No Country for Old Men

Over the years I’ve learned that safety is relative, unfortunately through no experience of my own. Instead I’ve watched some of my closest friends deal with some of the worst incidents that many times occurred in broad day light. Anywhere, any place, any time, anything can happen, and it feels like while this is happening, God or whatever being you believe in, the one being that can perhaps keeps you safe, is always a step behind. But those things that happen, those horrible things, don’t they feel like they’re getting worse. That the evil in the world is becoming braver and using more extreme methods to produce the carnage they want to produce? Where does that leave the people who came from a simpler time?
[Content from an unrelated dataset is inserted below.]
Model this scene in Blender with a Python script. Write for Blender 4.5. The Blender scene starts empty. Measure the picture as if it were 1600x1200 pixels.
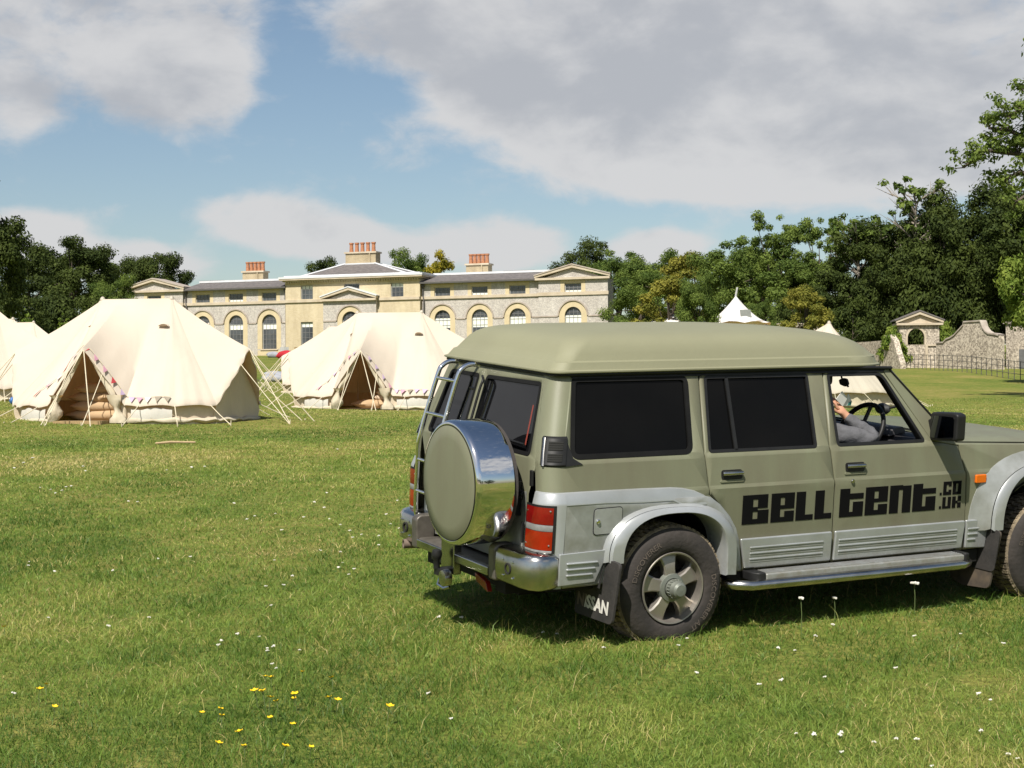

That is the basic, blanketing idea behind the title of No Country for Old Men, but as far as ideas in the movie goes, you’ll find yourself chasing each line, looking desperately for meaning in every word uttered and image seen. That’s how well crafted the Coen Brother’s newest crime film outing is. Like Fargo they take advantage of there setting, this time Texas, and create a mood with their characters unparralelled by other filmmakers. They’re fluency in film language has been perfected to the point over the years that even in shots that other directors would find a waste of effort, there’s a stark realism, sometimes those things are so realistic they come off as surrealistic. In every shot a story is being told, or an emotion is being conveyed, or an idea is being sought after.